勾留生活~開かない窓,閉まらない窓~
『国循サザン事件』での勾留中の話をつづけます。
ブログを途中から読み始めた方のために:この事件は,私が官製談合防止法違反という無実の罪のかどで起訴され被告人となり,現在,大阪地裁で裁判が行われている事件のことです。詳しいいきさつは,
国循サザン事件―0.1%の真実― | 国循官製談合事件の容疑者として起訴された桑田成規さんを支援します
をご覧下さい。
私が大阪拘置所に入っていたのは,2014年11月18日から12月11日の24日間でした。

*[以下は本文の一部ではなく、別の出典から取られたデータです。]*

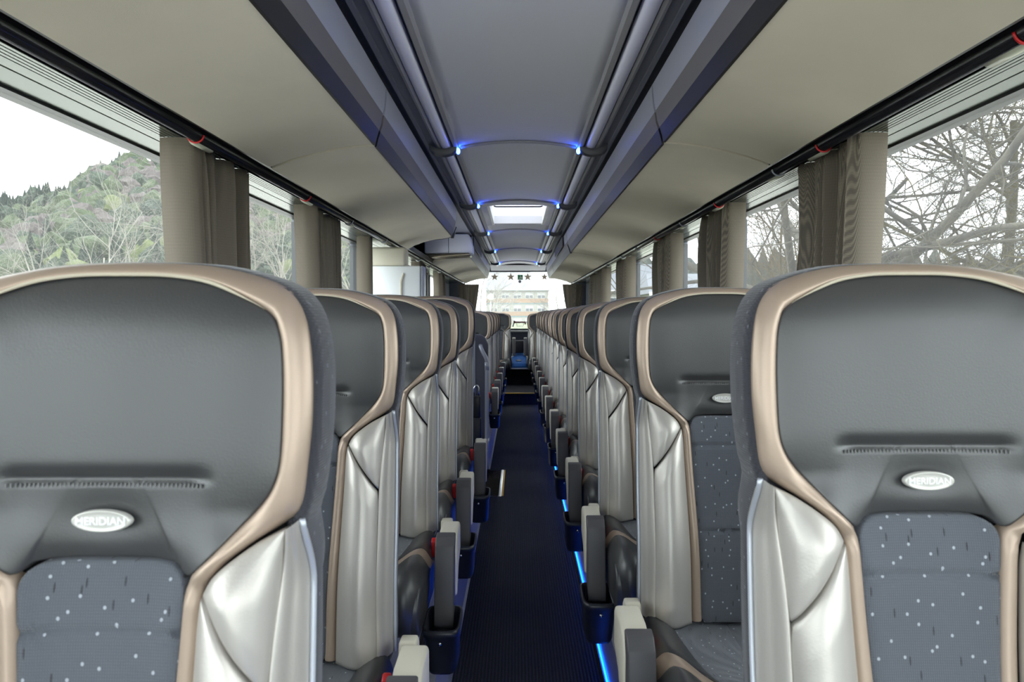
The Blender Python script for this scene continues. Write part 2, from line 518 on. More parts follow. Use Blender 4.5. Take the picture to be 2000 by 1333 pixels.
def make_seat(side, kind='aisle'):
    """side +1: aisle on the +x hand; -1: aisle on the -x hand. kind: aisle, window, rear, rear_window"""
    root = empty('coach_seat')
    # --- black leather headrest
    half = [p[0] for p in PAIRS[:14]]
    pts = [(x, z) for x, z in half] + [(.079, .901), (.070, .909), (.05, .9125), (.02, .9135)]
    bnd = [(x, z) for x, z in pts] + [(-x, z) for x, z in pts[::-1] if x > 0]
    def crease(x, z):
        w = ss(0.112, 0.080, abs(x))
        if z >= 0.988: up = math.exp(-((z - 0.988) / 0.010) ** 2)
        else: up = math.exp(-((z - 0.988) / 0.0030) ** 2)
        low = 0.0035 * w * ss(0.986, 0.984, z) * ss(0.925, 0.980, z)
        bp = 0.006 * math.exp(-(((x) / 0.05) ** 2 + ((z - 0.951) / 0.022) ** 2))
        return 0.0075 * w * up + low + bp
    head = patch('headrest', bnd, M['leather_black'], root, puff=0.014, rings=60, n=240, extra=crease, power=5, centre=(0, 1.05))
    # stitches under the crease
    mb = MB()
    for k in range(46):
        x = -0.093 + 0.186 * k / 45
        y = Yb(x, 0.9835) - 0.0140 + crease(x, 0.9835)
        mb.box(x - 0.0006, x + 0.0006, y - 0.0006, y + 0.002, 0.9815, 0.9855)
    mb.build('stitching', M['thread'], head)
    # light piping between headrest and bronze band
    A = cr([(p[0][0], p[0][1], 0) for p in PAIRS], 120)
    Bc = cr([(p[1][0], p[1][1], 0) for p in PAIRS], 120)
    top = [a for a in A if a.y > 1.15]
    mb = MB()
    line = [(-a.x, Yb(a.x, a.y) - 0.0035, a.y + 0.001) for a in top[::-1]][:-1] + [(a.x, Yb(a.x, a.y) - 0.0035, a.y + 0.001) for a in top]
    nl = len(line)
    mb.tube(line, [0.0019 * ss(0, 8, i) * ss(0, 8, nl - 1 - i) + .0002 for i in range(nl)], 6)
    mb.build('piping', M['piping'], head, smooth=True)
    # --- bronze band: across the head and down both sides, one piece
    A2 = [(-a.x, a.y) for a in A[::-1]][:-1] + [(a.x, a.y) for a in A]
    B2 = [(-a.x, a.y) for a in Bc[::-1]][:-1] + [(a.x, a.y) for a in Bc]
    def pinch(x, z, s):
        return 0.005 * math.exp(-((z - 0.893) / 0.004) ** 2) + 0.003 * math.exp(-((z - 0.884) / 0.003) ** 2) \
            + 0.003 * math.exp(-(((abs(x) - 0.158) / 0.003) ** 2)) * (1 if z > 1.14 else 0)
    ribbon('bronze_band', A2, B2, M['bronze'], root, bulge=0.007, roll=0.016, extra=pinch)
    # --- fabric insert of the backrest
    def seams(x, z):
        s = 0
        for z0 in (0.845, 0.66):
            s += 0.005 * math.exp(-((z - z0) / 0.004) ** 2)
        return s
    pts = [(.0, .909), (.05, .909), (.068, .905), (.0775, .893), (.0785, .87), (.075, .80), (.069, .70), (.063, .58), (.060, .47), (.03, .46), (0, .46)]
    bnd = pts + [(-x, z) for x, z in pts[::-1] if x > 0]
    patch('backrest', bnd, M['fabric'], root, puff=0.008, rings=44, n=170, extra=seams, power=8)
    # --- silver leather side bolsters, each with a diagonal crease between two pads
    for sx in (-1, 1):
        bo = empty('side_bolster'); bo.parent = root
        def pad(Ac, Bc2, bulge, nr):
            A_ = cr([(x, z, 0) for x, z in Ac], nr); B_ = cr([(x, z, 0) for x, z in Bc2], nr)
            nc = 17
            V = []; Fc = []
            for i in range(-1, nr + 1):
                ii = min(nr - 1, max(0, i)); v = ii / (nr - 1)
                for c in range(-1, nc + 1):
                    u = min(1, max(0, c / (nc - 1)))
                    p = A_[ii].lerp(B_[ii], u)
                    y = Yb(p.x, p.y)
                    if i in (-1, nr) or c in (-1, nc): y += 0.014
                    else:
                        y -= bulge * (1 - abs(2 * u - 1) ** 3.5) * min(1, (min(v, 1 - v) * nr / 7) ** .6 if 0 < v < 1 else 0) - .001
                    V.append((p.x * sx, y, p.y))
            k = nc + 2
            for i in range(nr + 1):
                for j in range(k - 1): Fc.append((i * k + j, i * k + j + 1, (i + 1) * k + j + 1, (i + 1) * k + j))
            return mk('bolster_pad', V, Fc, M['silver'], bo)
        pad([(.1045, .888), (.112, .902), (.123, .913), (.147, .930), (.1745, .944)], [(.1635, .800), (.165, .82), (.167, .85), (.171, .90), (.1752, .943)], .006, 36)
        pad([(.102, .884), (.0985, .86), (.0965, .82), (.092, .73), (.087, .60), (.084, .462)], [(.1615, .794), (.1635, .775), (.1635, .74), (.1635, .68), (.164, .58), (.165, .462)], .010, 60)
        S1 = cr([(x, z, 0) for x, z in SEAM], 60)
        S2 = cr([(.187, .952, 0), (.188, .90, 0), (.189, .80, 0), (.190, .70, 0), (.190, .58, 0), (.190, .465, 0)], 60)
        ribbon('bolster_side', [(a.x * sx, a.y) for a in S1], [(a.x * sx, a.y) for a in S2], M['silver'], bo,
               bulge=0.002, roll=0.012, ridges=2, nc=13)
        mb = MB()
        mb.tube([(a.x * sx + 0.002 * sx, Yb(a.x, a.y) + 0.012, a.y) for a in S2], 0.0032, 8)
        mb.build('piping', M['silver_piping'], bo, smooth=True)
    # --- padded shell at the sides and back
    out = [(0, 1.203), (.05, 1.202), (.092, 1.198), (.138, 1.187), (.172, 1.172), (.193, 1.145), (.203, 1.105), (.205, 1.05), (.202, 1.005), (.196, .965),
           (.188, .94), (.188, .88), (.190, .75), (.190, .60), (.188, .46), (.16, .435), (.08, .43), (0, .43)]
    full = out + [(-x, z) for x, z in out[::-1] if x > 0]
    P = cr([(x, z, 0) for x, z in full], 180, closed=True)
    rings = [(0.93, 0.020), (0.985, 0.016), (1.0, 0.030), (1.006, 0.050), (1.0, 0.075), (0.965, 0.100), (0.90, 0.112), (0.6, 0.120), (0.02, 0.120)]
    V = []; Fc = []
    cz = 0.8
    for s, dy in rings:
        for p in P:
            x = p.x * s; z = cz + (p.y - cz) * (1 - (1 - s) * 0.45)
            k = 1.0 if p.y > 0.95 else 1.0 - 0.25 * ss(0.95, 0.7, p.y) * (dy > 0.06)
            V.append((x * (1 if dy < 0.06 or p.y > .93 else 1 - 0.06 * ss(.93, .8, p.y)), Yb(p.x, p.y) + dy * k, z))
    n = len(P)
    for i in range(len(rings) - 1):
        for j in range(n): Fc.append((i * n + j, i * n + (j + 1) % n, (i + 1) * n + (j + 1) % n, (i + 1) * n + j))
    Fc.append(tuple(range(n)))
    Fc.append(tuple(range((len(rings) - 1) * n, len(rings) * n)))
    mk('back_shell', V, Fc, M['shell_fabric'], root)
    # --- oval badge with lettering
    V = []; Fc = []
    yb = Yb(0, .951) - 0.014
    for s, dy in ((1.0, 0.004), (1.0, -0.001), (0.93, -0.0028), (0.86, -0.0020), (0.5, -0.0024), (0.01, -0.0024)):
        for j in range(48):
            t = 2 * PI * j / 48
            V.append((0.0285 * s * math.cos(t), yb + dy, .951 + 0.0105 * s * math.sin(t)))
    for i in range(5):
        for j in range(48): Fc.append((i * 48 + j, i * 48 + (j + 1) % 48, (i + 1) * 48 + (j + 1) % 48, (i + 1) * 48 + j))
    Fc.append(tuple(range(5 * 48, 6 * 48)))
    bad = mk('badge', V, Fc, M['badge'], root)
    if TXT:
        t = bpy.data.objects.new('badge_lettering', TXT)
        COL.objects.link(t); t.parent = bad
        t.location = (0, yb - 0.0026, .951); t.rotation_euler = (PI / 2, 0, 0)
    # --- seat cushion
    prof = cr([(-.050, .452, 0), (-.13, .448, 0), (-.25, .452, 0), (-.36, .464, 0), (-.43, .468, 0), (-.472, .452, 0), (-.492, .42, 0), (-.494, .38, 0), (-.480, .345, 0), (-.455, .325, 0)], 60)
    Wd = 0.196
    def surf(i, x):
        a = prof[max(0, i - 1)]; b = prof[min(59, i + 1)]
        d = (b - a).normalized()
        nrm = Vector((-d.y, d.x)) * -1            # pointing up / out
        ax = abs(x)
        front = ss(59, 30, i)
        h = 0.024 * math.exp(-((ax - 0.160) / 0.035) ** 2) * (0.35 + 0.65 * front) - 0.045 * max(0, (ax - 0.170) / 0.026) ** 2
        h += -0.010 * ss(0.12, 0.0, ax) * 0.5
        p = prof[i]
        return (x, p.x + nrm.x * h, p.y + nrm.y * h)
    cw = empty('seat_cushion'); cw.parent = root
    def strip(name, f0, f1, m, i0=0, i1=59, nc=8, bulge=0.0, parent=cw):
        objs = []
        for sx in (-1, 1):
            V = []; Fc = []
            rows = 0
            for i in range(i0, i1 + 1):
                a, b = f0(i), f1(i)
                if b - a < 0.0006: 
                    b = a + 0.0006
                for c in range(nc + 1):
                    t = c / nc
                    p = list(surf(i, (a + (b - a) * t) * sx))
                    q = bulge * (1 - (2 * t - 1) ** 4) - 0.0005
                    e = 0.0 if t in (0, 1) else q
                    p[1] -= e * ss(25, 50, i); p[2] += e * (1 - ss(25, 50, i))
                    V.append(p)
                rows += 1
            k = nc + 1
            for i in range(rows - 1):
                for j in range(nc): Fc.append((i * k + j, i * k + j + 1, (i + 1) * k + j + 1, (i + 1) * k + j))
            objs.append((V, Fc))
        mb = MB()
        for V, Fc in objs: mb.add(V, Fc)
        return mb.build(name, m, parent, smooth=True)
    b1 = lambda i: max(0.0, Wd - (Wd - 0.0) * ss(12, 50, i) ** 0.9)
    b2 = lambda i: max(0.0, Wd - (Wd - 0.0) * ss(19, 57, i) ** 0.9)
    wi = lambda i: max(0.0, min(0.135 - 0.0012 * i, b1(i)))
    strip('cushion_insert', lambda i: 0, wi, M['fabric'], bulge=0.004)
    strip('cushion_leather', wi, b1, M['leather_dark'], bulge=0.006)
    strip('bronze_strip', b1, b2, M['bronze'], i0=12, bulge=0.005)
    strip('cushion_apron', b2, lambda i: Wd, M['leather_black'], i0=19, bulge=0.004)
    poly = [(p.x + (0.006 if i > 40 else 0), p.y - 0.030 + (0.012 if i > 40 else 0)) for i, p in enumerate(prof) if i % 3 == 0] + [(-.30, .318), (-.03, .318), (-.02, .40)]
    prism('cushion_core', poly, -0.1955, 0.1955, 'x', M['leather_black'], cw, bevel=0.006)
    rear = kind.startswith('rear')
    # --- frame and pedestal
    if not rear:
        prism('seat_frame', [(-.445, .296), (-.05, .296), (-.05, .319), (-.445, .319)], -0.19, 0.19, 'x', M['base_grey'], root, bevel=0.004)
        if kind == 'aisle':
            prism('leg', [(-.42, .296), (-.08, .296), (-.14, .16), (-.13, .02), (-.09, .0), (-.36, .0), (-.33, .03), (-.34, .16)], 0.10, 0.145, 'x', M['base_grey'], root, bevel=0.008, mirror=side)
        else:
            prism('leg', [(-.40, .296), (-.10, .296), (-.14, .0), (-.34, .0)], -0.17, -0.13, 'x', M['base_grey'], root, bevel=0.006, mirror=side)
    if kind in ('aisle', 'rear'):
        ar = empty('armrest'); ar.parent = root; ar.location.x = .012 if side > 0 else 0
        # cream pivot covers
        prism('pivot_cover', [(-.045, .38), (-.045, .498), (-.06, .512), (-.095, .514), (-.101, .50), (-.101, .38)], 0.198, 0.232, 'x', M['cream'], ar, bevel=0.006, mirror=side)
        if kind == 'aisle':
            prism('pivot_cover', [(-.104, .43), (-.104, .508), (-.118, .519), (-.200, .517), (-.232, .505), (-.250, .47), (-.250, .40), (-.238, .34), (-.222, .33), (-.17, .40)], 0.206, 0.259, 'x', M['cream'], ar, bevel=0.009, seg=3, mirror=side)
            prism('arm_pad', [(-.252, .40), (-.252, .47), (-.234, .517), (-.240, .522), (-.264, .517), (-.284, .495), (-.294, .45), (-.318, .285), (-.312, .276), (-.270, .276), (-.262, .285)],
                  0.202, 0.256, 'x', M['arm_dark'], ar, bevel=0.007, seg=3, mirror=side)
            # litter bin on the cushion side
            z1 = 0.318
            bn = section_loft('litter_bin', [(.232, -.345, .036, .062, 4, .195), (.232, -.345, .040, .068, 4, .205), (.230, -.342, .046, .082, 5, z1 - .02),
                                             (.230, -.342, .050, .086, 5, z1 - .018), (.230, -.342, .050, .086, 5, z1), (.230, -.342, .043, .079, 5, z1),
                                             (.230, -.342, .040, .074, 5, .25), (.232, -.345, .034, .060, 4, .215)], M['bin'], root, mx=side)
            bn.location.x = .012 if side > 0 else 0
            mb = MB(); mb.tube([((.230) * side, -.431, .286), (.230 * side, -.424, .286)], 0.005, 10)
            mb.build('screw', M['chrome'], bn, smooth=True)
        else:
            prism('arm_pad', [(-.05, .52), (-.055, .78), (-.075, .80), (-.105, .79), (-.115, .77), (-.12, .52)], 0.213, 0.258, 'x', M['arm_dark'], ar, bevel=0.006, mirror=side)
            prism('arm_trim', [(-.04, .50), (-.045, .785), (-.07, .806), (-.10, .803), (-.09, .79), (-.06, .77), (-.055, .50)], 0.2115, 0.2595, 'x', M['cream'], ar, bevel=0.003, mirror=side)
        if kind == 'aisle': bk = prism('buckle', [(-.130, .42), (-.132, .472), (-.145, .476), (-.160, .468), (-.158, .42)], 0.188, 0.203, 'x', M['red'], root, bevel=0.003, mirror=side)
    return root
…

ちょうど寒くなる時期です。下の図は,その間の大阪府の気温を表すグラフです*1。
12月に入って,ぐっと気温が下がったのがわかると思います。このとき,拘置所の独房は本当に寒くて困りました*2。
というのも,部屋の窓がきちんと閉まらなかったのです。部屋の窓は,昔の小学校によくあった「鉄サッシ」の引き違い窓でした。ちょうど漢字の「目」の形のように,全体の枠の他に,水平に2本,鉄製の枠棒が渡してあるものです。
初めてこの部屋に入ったとき,拘置所の職員(担当さん)から,ここでの暮らしのルールや部屋の設備の使い方などを教えてもらったのですが,そのとき,
あ,ここの窓は閉まらないからね
と軽く言われたことが記憶に残っています。
そもそも窓を開けようとしても,片方の窓は固定されていて動きません(なので,正確には「引き違い窓」ではありません)。かろうじて動きそうな,もう一方の重たい窓をぐっと押すと,最大で10cmほど窓が開きました。もちろん開いたところで10cmの隙間では身体を外に出すことは絶対無理ですし,外には鉄製のブラインドが付いているのでほとんどなにも見えません。
そして,反対側に窓を戻すと,数センチメートル開いたままのところで,それ以上は閉まらなくなりました。
その当時は,
そうなんだ,「開かない」のは逃走防止の意味だろうし,「閉まらない」のにもなにか意味があるんだろうな
と思っていました。
しかし,窓が開いているため,夜は本当に冷えて寒く,ほとんど外にいるのと変わらないように思えました。
このことを,取調中に検事に言ってみたところ,「そのようなことはないはずだ」と言うのでした。後日,検事は拘置所の職員に尋ねてくれたようですが,とくに改善はみられませんでした。
しかし12月に入って本当に寒さがこたえるようになってきたので,思い切って担当さんに,
部屋の窓って,これ以上閉まらないんですか?
と聞いてみました。担当さんは,
そうなんだよ,ここは古くて,この建物の部屋の半分ぐらいはちゃんと窓が閉まらないんじゃないかな。
と教えてくれたのでした。つまり,経年劣化により窓が動きづらくなったが,直していない,ということです。担当さんの様子からは,さもそれが当たり前のような感じであったので,とても驚きました。
なんで日本でこのようなことが起こるのだろうととても不思議です。職員は見て見ぬふりをしているのか,雨風しのげるだけでも贅沢と思え,ぐらいの目線で拘留者をみているのか。これが無罪かもしれない人間にする仕打ちなのか。日本では,被疑者勾留や未決勾留の時点で,当該被疑者・被告人に対する推定無罪の原則などまったく当てはまりません。
担当さんはとてもよい人でしたが,ことこの件に関しては,もう諦めている,という感じでした。彼らのような「下っ端」は知っていても,上層部は知らされていないのでしょう。刑事司法のゆがみは,こういう小さいところにも現れている,と感じられた光景でした。